On my last afternoon in Sdeh Boker I went with Raz to visit Ben-Gurion’s gravesite, a tasteful enclave overlooking the desert, shrouded with pistachio trees and lined on the ground with flagstones and yellow flowers. In the center were two tombs of Jerusalem stone. One for Paula Ben-Gurion, who died in January 1968; the other for the “Old Man,” as he was lovingly called, who died in December 1973. Though set up as a triumphant spot, including an amphitheater for visiting school groups, the place seemed sorrowful.

“Among my generation, it’s not popular to say we are Zionists,” Raz said. “Israel, as a nation, has lost much of its romantic appeal. It’s the same with the Negev. Once people came as pioneers. Now, they come for selfish reasons. They want to be closer to nature.

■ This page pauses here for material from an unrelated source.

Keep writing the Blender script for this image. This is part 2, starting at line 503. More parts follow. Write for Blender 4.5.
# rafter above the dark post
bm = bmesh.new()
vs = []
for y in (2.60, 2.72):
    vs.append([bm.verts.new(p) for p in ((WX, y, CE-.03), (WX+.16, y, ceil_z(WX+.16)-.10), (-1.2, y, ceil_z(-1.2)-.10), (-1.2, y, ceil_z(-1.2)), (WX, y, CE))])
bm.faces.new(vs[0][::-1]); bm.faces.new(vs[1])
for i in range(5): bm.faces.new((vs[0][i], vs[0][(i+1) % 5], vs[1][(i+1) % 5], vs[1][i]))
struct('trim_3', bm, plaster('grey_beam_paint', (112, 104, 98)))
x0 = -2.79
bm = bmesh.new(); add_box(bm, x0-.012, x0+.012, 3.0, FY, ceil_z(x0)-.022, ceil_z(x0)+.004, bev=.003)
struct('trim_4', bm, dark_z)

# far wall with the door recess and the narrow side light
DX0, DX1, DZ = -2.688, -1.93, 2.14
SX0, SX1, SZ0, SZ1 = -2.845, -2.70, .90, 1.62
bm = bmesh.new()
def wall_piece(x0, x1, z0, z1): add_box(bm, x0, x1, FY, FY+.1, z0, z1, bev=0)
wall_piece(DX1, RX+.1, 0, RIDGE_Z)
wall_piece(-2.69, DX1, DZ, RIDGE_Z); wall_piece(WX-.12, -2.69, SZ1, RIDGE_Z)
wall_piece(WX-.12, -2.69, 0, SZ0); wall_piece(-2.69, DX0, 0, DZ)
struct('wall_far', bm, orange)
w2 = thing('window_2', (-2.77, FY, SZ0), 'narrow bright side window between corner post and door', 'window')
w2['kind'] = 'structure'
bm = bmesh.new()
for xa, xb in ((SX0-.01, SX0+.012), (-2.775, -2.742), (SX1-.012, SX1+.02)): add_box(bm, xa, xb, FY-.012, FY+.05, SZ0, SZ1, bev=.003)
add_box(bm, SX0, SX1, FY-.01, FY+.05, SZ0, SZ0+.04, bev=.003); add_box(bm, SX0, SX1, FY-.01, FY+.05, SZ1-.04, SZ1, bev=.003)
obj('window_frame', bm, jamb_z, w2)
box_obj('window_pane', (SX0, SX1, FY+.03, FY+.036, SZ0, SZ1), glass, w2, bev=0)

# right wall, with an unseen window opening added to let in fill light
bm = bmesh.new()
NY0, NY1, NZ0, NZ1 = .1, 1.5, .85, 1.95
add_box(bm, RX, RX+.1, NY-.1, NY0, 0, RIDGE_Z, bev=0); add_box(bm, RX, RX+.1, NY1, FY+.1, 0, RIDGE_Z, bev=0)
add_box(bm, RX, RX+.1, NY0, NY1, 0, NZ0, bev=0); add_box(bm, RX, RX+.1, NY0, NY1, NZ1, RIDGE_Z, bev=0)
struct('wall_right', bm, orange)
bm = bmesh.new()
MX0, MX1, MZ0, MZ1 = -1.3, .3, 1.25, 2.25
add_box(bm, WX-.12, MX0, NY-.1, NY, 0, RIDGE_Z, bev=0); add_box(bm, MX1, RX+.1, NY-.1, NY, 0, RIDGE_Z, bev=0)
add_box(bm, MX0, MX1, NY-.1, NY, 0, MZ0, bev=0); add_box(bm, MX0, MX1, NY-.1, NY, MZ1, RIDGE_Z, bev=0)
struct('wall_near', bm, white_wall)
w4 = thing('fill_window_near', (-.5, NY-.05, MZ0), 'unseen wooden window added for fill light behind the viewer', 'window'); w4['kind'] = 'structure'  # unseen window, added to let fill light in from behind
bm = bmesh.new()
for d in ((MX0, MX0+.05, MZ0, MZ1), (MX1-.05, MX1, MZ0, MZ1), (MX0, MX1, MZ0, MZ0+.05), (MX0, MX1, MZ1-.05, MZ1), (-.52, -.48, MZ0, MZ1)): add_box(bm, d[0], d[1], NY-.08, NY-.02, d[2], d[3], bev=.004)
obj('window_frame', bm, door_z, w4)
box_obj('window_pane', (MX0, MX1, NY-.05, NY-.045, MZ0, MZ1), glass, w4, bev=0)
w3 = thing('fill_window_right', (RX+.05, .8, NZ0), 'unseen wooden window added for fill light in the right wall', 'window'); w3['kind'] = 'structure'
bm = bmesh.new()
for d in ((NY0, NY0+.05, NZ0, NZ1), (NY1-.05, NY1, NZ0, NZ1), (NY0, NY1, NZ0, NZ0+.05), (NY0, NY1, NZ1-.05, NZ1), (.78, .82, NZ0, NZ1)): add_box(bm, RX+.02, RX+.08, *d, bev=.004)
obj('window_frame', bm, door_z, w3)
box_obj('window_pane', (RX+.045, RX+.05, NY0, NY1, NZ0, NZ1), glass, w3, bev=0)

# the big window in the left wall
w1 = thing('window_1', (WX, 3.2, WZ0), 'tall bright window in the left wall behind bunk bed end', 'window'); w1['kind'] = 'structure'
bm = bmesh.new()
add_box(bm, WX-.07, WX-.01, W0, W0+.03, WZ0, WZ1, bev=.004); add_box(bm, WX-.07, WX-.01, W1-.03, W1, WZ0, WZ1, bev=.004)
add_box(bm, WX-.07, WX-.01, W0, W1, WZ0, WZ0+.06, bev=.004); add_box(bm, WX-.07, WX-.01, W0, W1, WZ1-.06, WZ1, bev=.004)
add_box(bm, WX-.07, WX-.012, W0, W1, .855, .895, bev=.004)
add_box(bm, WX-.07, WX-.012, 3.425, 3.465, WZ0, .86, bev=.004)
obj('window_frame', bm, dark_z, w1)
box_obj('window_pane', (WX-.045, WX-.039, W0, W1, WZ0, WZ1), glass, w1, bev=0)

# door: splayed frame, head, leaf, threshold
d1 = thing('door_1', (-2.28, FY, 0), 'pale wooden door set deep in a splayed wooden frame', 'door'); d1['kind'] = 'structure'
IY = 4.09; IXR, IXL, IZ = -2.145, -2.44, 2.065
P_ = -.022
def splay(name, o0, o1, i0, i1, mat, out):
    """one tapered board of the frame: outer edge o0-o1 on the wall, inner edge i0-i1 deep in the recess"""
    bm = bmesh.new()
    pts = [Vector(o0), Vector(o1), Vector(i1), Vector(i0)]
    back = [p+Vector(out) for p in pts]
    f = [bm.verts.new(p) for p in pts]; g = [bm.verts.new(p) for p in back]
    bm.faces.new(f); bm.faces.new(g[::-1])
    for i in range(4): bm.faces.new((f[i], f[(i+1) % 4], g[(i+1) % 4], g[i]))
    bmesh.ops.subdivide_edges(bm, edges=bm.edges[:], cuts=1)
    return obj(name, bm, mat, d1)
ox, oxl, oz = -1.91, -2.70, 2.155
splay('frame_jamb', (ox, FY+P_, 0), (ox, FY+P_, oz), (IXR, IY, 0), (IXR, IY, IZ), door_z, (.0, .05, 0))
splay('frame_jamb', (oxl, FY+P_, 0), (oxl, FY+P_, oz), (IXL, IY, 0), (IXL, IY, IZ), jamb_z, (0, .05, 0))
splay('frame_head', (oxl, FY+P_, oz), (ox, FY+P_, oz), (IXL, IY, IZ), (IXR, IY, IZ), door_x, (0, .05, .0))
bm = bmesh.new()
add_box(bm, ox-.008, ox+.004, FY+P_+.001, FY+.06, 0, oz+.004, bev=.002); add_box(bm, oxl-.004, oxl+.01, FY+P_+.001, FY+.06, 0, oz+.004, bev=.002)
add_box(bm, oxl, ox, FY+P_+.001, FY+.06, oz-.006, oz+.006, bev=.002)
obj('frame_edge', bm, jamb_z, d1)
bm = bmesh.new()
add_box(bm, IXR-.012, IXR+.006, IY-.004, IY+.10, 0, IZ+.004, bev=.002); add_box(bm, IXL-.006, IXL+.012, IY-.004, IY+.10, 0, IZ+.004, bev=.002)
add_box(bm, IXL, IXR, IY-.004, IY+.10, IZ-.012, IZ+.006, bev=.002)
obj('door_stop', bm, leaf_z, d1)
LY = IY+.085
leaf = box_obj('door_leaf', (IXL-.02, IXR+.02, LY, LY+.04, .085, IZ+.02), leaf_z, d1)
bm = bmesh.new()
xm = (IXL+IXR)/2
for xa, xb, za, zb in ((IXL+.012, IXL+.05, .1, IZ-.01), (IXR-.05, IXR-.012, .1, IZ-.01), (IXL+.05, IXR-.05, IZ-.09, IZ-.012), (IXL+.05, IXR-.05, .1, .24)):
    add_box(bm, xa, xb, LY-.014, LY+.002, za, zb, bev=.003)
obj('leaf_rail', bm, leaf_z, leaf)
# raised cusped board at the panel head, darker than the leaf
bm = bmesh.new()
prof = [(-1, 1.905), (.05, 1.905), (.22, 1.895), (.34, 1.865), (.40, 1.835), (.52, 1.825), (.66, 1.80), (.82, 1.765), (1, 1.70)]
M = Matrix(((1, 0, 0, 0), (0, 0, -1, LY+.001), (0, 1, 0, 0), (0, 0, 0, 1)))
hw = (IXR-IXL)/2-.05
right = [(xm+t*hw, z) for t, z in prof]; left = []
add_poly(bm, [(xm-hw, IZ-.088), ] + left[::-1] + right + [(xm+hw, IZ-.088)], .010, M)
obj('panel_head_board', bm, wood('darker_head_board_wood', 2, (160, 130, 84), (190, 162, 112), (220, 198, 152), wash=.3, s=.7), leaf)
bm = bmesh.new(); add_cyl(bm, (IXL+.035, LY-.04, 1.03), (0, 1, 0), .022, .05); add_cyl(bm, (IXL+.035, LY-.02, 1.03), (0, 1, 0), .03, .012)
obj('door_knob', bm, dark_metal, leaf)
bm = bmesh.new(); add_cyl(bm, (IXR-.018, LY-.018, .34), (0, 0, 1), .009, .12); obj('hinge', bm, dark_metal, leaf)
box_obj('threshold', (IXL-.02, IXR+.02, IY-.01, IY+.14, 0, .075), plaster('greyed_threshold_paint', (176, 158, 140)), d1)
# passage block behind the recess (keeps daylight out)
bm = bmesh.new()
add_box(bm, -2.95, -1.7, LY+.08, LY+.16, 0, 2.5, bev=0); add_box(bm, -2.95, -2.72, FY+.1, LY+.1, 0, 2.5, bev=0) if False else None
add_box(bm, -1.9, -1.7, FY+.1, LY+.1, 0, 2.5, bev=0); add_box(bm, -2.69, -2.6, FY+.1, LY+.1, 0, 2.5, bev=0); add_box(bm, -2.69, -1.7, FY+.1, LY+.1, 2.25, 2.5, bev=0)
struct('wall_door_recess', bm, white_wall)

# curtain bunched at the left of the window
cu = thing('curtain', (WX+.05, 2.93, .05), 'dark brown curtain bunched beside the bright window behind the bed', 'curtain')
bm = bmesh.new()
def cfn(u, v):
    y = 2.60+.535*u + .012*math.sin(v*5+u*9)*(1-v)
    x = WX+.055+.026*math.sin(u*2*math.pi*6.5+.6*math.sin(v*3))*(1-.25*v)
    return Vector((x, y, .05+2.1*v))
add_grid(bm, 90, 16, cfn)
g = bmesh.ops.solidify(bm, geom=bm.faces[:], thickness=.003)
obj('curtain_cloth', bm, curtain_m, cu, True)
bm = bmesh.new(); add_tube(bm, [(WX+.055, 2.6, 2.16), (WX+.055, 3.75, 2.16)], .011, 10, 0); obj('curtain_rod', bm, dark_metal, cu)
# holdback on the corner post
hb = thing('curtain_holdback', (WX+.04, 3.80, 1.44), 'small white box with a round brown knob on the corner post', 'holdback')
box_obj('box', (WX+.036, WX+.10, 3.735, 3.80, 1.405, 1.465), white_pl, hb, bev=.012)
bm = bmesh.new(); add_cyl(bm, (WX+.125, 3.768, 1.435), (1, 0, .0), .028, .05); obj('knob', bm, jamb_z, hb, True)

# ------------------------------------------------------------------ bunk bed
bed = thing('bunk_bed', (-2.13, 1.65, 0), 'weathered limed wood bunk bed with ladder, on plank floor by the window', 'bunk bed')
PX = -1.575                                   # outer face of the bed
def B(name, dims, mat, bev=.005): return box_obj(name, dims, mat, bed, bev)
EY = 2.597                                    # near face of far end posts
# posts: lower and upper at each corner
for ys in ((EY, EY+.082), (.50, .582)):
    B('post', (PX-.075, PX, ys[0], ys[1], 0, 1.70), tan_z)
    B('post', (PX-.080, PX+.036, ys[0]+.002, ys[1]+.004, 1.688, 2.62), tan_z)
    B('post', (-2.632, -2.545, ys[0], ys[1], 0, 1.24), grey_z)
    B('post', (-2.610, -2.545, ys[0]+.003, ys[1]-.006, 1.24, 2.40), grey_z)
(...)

They want to raise their children in the open.”

“And that’s sad?”

“A little. It’s sad because people don’t care about the communal parts of the country—education, what streets should look like. People of my generation are interested in how much money they can make, their work, their immediate family. Not even their parents. I don’t call my mother and father every day. It’s a fact. My father is furious with me for not being involved enough in politics, in religion.”